§ What is expected: Report the count of lines below in which the string "script" occurs; include nothing else.

— Start of Input for this task —

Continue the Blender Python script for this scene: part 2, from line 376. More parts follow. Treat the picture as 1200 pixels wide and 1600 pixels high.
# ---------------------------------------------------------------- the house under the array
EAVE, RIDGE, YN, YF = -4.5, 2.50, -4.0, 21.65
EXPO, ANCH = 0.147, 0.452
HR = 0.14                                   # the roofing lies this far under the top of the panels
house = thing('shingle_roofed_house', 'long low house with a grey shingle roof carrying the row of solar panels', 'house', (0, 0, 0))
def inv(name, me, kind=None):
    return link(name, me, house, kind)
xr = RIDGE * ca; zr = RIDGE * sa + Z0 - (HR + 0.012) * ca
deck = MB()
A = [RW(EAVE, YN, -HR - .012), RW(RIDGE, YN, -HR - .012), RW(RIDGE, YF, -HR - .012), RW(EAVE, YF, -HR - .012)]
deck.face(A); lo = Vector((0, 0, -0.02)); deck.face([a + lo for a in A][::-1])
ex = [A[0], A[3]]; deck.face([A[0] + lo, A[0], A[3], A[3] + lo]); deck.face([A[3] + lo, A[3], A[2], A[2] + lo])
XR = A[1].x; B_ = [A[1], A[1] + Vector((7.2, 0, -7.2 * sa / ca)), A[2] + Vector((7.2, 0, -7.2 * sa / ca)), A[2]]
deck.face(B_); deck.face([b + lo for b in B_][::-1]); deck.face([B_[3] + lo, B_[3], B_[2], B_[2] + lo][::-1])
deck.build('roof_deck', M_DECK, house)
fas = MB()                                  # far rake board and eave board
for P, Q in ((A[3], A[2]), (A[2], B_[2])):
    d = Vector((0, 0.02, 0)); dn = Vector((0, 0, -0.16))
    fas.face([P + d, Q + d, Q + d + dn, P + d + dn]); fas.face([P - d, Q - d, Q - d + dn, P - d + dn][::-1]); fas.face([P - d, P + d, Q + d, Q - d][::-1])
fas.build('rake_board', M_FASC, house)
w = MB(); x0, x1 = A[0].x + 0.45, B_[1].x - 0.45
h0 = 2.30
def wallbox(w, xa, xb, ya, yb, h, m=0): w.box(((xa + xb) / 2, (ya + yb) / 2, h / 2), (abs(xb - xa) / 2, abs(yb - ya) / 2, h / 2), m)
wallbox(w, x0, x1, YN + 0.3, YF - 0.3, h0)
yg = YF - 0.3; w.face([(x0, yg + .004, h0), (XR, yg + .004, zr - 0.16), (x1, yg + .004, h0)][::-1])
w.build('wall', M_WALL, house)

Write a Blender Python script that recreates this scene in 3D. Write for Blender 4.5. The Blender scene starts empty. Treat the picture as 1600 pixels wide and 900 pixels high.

— End of Input for this task —

§ Answer to this problem: 2